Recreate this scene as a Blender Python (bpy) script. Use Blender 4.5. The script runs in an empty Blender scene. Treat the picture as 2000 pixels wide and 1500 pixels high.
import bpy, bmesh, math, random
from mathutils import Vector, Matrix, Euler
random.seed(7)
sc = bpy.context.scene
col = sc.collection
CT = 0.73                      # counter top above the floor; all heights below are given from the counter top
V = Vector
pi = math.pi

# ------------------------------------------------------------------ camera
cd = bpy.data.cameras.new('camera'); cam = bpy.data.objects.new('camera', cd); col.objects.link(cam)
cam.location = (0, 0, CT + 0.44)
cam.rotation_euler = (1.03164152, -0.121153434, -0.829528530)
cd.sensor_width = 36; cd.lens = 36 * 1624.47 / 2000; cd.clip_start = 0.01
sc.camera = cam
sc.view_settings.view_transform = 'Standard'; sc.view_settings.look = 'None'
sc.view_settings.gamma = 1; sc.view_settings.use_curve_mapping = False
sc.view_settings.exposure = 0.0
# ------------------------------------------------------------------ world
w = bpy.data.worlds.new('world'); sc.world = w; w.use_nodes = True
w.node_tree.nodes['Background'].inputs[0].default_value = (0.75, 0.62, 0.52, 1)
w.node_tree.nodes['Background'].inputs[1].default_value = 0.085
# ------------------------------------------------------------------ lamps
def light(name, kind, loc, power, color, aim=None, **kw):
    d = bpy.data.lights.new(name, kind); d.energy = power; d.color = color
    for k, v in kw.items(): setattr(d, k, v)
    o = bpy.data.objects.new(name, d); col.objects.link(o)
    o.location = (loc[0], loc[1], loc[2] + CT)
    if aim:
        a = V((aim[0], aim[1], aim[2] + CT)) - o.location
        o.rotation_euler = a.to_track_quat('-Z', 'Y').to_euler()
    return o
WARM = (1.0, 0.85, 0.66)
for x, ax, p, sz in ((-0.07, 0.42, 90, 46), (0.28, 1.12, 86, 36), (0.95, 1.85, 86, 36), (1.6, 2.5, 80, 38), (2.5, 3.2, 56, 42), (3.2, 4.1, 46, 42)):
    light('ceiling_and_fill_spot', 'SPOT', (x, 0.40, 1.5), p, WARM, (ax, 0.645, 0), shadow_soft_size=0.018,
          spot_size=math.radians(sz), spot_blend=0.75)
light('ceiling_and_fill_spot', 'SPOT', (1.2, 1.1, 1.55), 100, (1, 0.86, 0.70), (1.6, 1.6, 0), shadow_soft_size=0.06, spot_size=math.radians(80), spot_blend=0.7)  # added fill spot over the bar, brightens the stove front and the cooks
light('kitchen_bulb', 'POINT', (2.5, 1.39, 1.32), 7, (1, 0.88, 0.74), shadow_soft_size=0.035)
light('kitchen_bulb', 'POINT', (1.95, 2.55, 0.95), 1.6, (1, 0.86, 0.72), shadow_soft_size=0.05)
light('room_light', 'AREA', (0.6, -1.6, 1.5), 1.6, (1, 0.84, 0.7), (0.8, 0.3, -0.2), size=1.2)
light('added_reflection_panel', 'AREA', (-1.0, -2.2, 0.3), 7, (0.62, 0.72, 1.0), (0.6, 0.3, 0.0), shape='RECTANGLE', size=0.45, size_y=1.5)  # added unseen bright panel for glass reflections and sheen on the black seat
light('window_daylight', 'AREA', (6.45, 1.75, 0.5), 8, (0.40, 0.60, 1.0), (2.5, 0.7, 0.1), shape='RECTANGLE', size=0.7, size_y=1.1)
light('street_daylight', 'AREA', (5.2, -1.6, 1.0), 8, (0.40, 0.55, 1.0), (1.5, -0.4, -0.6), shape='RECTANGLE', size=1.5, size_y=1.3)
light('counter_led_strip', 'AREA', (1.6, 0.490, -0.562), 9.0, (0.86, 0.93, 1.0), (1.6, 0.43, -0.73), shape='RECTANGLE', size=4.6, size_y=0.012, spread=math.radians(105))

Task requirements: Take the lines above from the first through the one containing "pi = math.pi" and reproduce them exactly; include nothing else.

Answer to this task:
Recreate this scene as a Blender Python (bpy) script. Use Blender 4.5. The script runs in an empty Blender scene. Treat the picture as 2000 pixels wide and 1500 pixels high.
import bpy, bmesh, math, random
from mathutils import Vector, Matrix, Euler
random.seed(7)
sc = bpy.context.scene
col = sc.collection
CT = 0.73                      # counter top above the floor; all heights below are given from the counter top
V = Vector
pi = math.pi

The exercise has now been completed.